Microstructure Study And Linear/Nonlinear Optical Properties of Bi-Embedded PVP/ PVA Films For Optoelectronic And Optical CUT-OFF Applications

Hybrid polymer films of polyvinyl pyrrolidone (PVP)/ polyvinyl alcohol (PVA) embedded with gradient levels of Bi-powder were prepared using a conventional solution casting process. X-ray diffraction (XRD), Fourier transform infrared spectroscopic (FT-IR), and Scanning electron microscope (SEM) techniques have been used to examine the micro/molecular structural and morphological of the synthesized flexible films. The XRD peak intensity and FTIR spectra of the PVA gradually decline as Bi-metal is introduced. In addition, filler changes the microstructure surface of the pure film.
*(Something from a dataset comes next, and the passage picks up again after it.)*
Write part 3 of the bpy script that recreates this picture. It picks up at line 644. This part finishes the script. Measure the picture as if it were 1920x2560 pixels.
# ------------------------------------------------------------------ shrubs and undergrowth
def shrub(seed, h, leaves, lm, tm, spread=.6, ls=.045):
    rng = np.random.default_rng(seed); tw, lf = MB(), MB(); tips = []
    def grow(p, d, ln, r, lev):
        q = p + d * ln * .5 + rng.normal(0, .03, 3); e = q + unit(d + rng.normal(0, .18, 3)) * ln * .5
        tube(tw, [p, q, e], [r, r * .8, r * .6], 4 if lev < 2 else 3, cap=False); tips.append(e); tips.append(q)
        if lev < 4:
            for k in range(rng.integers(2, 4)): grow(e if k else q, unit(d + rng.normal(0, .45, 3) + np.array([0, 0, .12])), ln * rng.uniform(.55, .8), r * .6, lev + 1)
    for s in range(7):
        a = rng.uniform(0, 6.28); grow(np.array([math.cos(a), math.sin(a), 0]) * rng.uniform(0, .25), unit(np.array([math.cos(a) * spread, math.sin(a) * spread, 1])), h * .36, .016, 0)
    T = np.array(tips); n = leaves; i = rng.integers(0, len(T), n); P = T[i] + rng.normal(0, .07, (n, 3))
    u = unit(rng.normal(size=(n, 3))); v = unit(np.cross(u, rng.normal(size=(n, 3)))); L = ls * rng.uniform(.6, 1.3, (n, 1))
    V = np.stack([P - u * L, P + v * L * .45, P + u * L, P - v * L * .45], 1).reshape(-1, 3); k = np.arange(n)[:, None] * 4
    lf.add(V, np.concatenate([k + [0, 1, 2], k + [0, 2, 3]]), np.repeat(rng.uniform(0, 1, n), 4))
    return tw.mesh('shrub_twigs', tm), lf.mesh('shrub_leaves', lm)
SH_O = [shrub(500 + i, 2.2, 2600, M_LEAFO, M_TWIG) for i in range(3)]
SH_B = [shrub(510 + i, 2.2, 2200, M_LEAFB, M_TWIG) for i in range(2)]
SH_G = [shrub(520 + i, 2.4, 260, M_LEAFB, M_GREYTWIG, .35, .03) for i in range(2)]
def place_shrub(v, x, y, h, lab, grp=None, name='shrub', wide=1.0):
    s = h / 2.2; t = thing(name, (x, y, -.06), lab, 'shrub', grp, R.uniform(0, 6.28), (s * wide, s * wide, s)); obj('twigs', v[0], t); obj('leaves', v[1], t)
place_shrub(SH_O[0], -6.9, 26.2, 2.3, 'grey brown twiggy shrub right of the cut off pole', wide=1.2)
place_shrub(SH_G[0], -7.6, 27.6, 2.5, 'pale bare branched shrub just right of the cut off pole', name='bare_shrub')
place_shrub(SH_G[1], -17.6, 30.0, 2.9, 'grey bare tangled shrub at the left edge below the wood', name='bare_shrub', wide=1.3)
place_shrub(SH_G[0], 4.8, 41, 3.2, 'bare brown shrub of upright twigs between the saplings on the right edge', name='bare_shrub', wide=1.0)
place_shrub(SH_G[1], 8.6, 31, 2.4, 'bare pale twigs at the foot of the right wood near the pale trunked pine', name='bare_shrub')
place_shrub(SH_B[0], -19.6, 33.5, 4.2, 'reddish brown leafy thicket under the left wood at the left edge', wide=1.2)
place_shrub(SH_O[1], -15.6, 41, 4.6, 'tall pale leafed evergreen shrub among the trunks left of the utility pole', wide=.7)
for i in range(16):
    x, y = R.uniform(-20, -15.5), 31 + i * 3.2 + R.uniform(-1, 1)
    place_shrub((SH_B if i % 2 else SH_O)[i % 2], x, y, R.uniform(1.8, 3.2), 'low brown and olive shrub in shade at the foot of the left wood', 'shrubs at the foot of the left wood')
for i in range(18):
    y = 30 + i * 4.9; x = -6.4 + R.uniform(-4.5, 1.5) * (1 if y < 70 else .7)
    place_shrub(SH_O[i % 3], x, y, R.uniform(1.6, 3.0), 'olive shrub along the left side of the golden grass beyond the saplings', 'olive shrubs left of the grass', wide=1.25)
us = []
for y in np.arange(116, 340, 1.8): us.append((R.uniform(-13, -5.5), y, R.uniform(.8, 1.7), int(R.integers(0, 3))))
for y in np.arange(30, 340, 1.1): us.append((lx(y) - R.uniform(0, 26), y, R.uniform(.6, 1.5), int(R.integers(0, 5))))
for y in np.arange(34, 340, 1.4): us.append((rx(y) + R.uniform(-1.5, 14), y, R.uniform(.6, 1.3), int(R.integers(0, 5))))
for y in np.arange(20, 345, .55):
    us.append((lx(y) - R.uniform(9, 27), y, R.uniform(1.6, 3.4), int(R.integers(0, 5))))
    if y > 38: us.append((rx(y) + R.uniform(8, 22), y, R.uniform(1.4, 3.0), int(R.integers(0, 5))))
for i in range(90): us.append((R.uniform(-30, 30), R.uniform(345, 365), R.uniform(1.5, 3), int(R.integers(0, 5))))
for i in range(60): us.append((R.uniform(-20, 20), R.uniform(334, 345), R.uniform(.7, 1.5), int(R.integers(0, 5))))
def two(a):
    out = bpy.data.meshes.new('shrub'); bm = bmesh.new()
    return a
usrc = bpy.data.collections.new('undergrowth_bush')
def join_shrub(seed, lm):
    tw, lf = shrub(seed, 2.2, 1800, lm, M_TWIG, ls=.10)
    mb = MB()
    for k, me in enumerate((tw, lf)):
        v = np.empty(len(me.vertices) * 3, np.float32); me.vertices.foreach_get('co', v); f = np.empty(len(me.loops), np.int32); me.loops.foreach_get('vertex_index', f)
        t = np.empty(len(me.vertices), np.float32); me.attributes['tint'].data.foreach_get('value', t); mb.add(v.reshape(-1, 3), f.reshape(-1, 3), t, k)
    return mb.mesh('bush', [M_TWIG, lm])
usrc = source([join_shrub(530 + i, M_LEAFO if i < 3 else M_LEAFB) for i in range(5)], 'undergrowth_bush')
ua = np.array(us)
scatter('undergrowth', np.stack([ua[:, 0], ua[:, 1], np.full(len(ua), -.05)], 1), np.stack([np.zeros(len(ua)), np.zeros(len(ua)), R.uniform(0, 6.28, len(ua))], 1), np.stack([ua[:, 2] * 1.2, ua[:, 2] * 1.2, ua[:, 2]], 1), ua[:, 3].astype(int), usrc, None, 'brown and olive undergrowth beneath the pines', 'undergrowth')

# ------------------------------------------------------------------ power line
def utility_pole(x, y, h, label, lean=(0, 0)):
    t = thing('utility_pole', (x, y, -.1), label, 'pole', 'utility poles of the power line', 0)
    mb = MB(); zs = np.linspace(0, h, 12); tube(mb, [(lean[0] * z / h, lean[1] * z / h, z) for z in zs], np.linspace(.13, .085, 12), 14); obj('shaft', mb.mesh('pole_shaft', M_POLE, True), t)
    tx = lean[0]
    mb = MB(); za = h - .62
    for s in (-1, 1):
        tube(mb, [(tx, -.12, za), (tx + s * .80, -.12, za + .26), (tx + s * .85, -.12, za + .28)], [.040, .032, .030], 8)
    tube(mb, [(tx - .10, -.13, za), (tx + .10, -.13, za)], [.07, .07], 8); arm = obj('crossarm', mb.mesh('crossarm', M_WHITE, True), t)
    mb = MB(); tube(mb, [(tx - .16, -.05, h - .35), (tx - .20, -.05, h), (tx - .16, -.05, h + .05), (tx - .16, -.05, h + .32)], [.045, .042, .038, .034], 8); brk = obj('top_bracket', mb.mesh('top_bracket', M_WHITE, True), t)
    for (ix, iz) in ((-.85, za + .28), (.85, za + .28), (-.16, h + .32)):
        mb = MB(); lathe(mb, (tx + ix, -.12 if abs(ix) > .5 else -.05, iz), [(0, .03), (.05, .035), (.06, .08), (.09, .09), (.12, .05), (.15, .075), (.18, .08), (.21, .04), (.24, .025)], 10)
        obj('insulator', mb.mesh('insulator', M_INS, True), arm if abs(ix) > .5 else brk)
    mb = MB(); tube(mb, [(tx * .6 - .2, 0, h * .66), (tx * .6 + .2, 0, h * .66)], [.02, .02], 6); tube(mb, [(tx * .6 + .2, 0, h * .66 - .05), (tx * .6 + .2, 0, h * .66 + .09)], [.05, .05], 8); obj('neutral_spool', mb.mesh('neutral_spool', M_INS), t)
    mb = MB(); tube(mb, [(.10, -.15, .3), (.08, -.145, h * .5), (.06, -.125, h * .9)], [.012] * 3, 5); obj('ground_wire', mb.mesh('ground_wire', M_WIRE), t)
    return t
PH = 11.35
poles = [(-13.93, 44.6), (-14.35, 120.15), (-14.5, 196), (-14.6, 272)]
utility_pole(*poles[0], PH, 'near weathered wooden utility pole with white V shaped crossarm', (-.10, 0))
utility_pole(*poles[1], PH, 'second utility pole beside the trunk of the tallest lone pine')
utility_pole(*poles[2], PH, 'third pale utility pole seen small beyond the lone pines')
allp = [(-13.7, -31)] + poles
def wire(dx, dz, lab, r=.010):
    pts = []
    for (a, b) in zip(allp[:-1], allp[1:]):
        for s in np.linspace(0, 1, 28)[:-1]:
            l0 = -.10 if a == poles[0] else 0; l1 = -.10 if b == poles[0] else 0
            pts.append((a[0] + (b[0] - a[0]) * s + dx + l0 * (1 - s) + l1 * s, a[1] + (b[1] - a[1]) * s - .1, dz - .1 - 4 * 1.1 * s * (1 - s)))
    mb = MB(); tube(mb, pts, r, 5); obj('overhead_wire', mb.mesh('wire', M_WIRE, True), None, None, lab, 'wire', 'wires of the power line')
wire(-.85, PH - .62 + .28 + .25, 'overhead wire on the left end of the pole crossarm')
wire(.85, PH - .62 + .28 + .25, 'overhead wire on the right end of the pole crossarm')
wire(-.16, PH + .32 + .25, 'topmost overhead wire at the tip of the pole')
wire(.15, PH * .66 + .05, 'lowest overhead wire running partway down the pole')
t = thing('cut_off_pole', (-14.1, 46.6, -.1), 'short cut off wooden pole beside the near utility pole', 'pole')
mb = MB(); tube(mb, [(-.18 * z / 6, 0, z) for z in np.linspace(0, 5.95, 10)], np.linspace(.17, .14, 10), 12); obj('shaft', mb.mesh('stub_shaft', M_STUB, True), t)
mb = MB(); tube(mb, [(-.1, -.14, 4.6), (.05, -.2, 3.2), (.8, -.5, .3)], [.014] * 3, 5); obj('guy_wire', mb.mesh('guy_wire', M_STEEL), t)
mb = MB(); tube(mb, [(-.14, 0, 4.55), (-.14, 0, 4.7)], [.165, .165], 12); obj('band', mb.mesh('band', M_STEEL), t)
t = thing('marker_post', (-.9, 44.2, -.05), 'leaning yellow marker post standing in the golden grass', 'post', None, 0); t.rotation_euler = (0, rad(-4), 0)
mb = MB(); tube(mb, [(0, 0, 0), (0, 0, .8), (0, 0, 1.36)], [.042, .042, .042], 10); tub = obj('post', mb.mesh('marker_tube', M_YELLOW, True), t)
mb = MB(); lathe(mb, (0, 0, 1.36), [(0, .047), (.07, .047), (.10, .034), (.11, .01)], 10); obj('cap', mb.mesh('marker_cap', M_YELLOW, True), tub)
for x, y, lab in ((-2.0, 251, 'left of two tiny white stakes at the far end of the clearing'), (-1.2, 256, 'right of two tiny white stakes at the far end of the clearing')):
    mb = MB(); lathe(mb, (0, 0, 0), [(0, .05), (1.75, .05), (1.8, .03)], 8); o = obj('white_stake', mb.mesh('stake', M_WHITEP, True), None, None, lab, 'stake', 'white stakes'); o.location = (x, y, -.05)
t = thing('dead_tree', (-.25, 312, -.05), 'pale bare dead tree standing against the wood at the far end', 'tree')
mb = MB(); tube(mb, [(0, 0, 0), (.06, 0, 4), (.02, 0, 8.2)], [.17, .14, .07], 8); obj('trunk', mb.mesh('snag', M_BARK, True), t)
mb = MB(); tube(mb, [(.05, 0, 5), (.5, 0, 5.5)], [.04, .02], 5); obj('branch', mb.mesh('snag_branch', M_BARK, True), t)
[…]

The modification in the microstructure leads to an enhancement in the optical characteristic of the blend films. The indirect allowed transition energy was calculated via Tauc's and ASF models. The decrease in the hybrid film’s bandgap (\({E}_{gi}^{opt}\)) returns to the localized states in the forbidden region, as illustrated by the Urbach energy (Eu) values. The optical absorption parameters, including absorption coefficient (α) and edge (Ee), have also been evaluated. The relation between the transition energy and the refractive index (n) was studied. The rise of Bi-metal concentrations leads to an improvement in the nonlinear (χ(3)) susceptibility and (n2) refractive parameters. The optical limiting characteristics (OLC) revealed that the higher concentration dopant films reduce the light transmission intensity. The results suggest that hybrid films are promising materials in a wide range of applications, especially optical devices, and optoelectronics.